After Cleopas and his partner recognise Jesus Luke tells us that he simply disappeared from sight.  We don’t have any more detail than this stark phrase.  We don’t know why or how, and so we’re bound to conlude that these questions are not really important, even if we’re curious and would like to know the answers!  What this does say is that Jesus resurrection body was flesh and blood and recognisable – in this way a normal human body – it was at the same time different in some respects, able to move, appear, and disappear, in ways beyond our understanding. 
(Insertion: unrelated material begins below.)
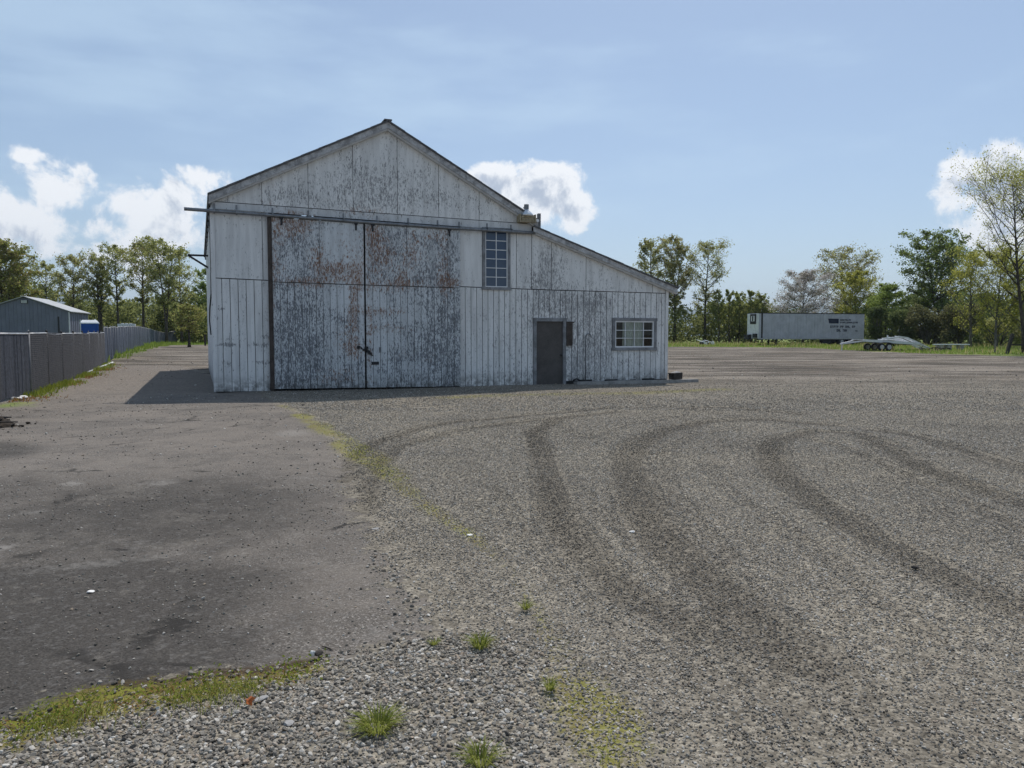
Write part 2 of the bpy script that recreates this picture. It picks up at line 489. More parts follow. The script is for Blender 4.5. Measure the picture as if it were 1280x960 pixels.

The pair immediately get up, even though it is now well into the evening, and set off back to Jerusalem.  It will take them several hours to retrace thier steps, but they know they must go back to the 11 apostles to report the news.  When they arrive they find Simon the Apostle speaking of Christ’s resurrection and Cleopas and his partner talk of thier recent encounter with Christ.  We can almost imagine the excitement in this small room – Jesus is risen, he has been seen, he has spoken to people, it’s all beginning to make sense. 
Although it’s conjecture, it seems fair to assume that as they met in that room there were many hearts burning with faith and passion for the risen Lord Jesus. 
Let’s close this session on a practical note. 
One commentator notes the importance of talking about the things of Jesus in this story.  He notes that it is as Cleopas and his partner are talking about Jesus that he appears, and that at the end of the story the pair go back to Jerusalem in order to be able to talk about Jesus with the 11.  He says ‘Let’s notice in these verses how encouraging it is for believers to talk to each other about Jesus...talking about spiritual things is important.   As iron sharpens iron, so does speaking about Christ sharpen the believers soul.’
Q:  How often do you speak about Jesus with other Christians to build faith and sharpen the soul?  
Q: what could you do to find more opportunities to speak with others about Jesus and build faith and sharpen the soul?

You might like to close by praying or worshipping together.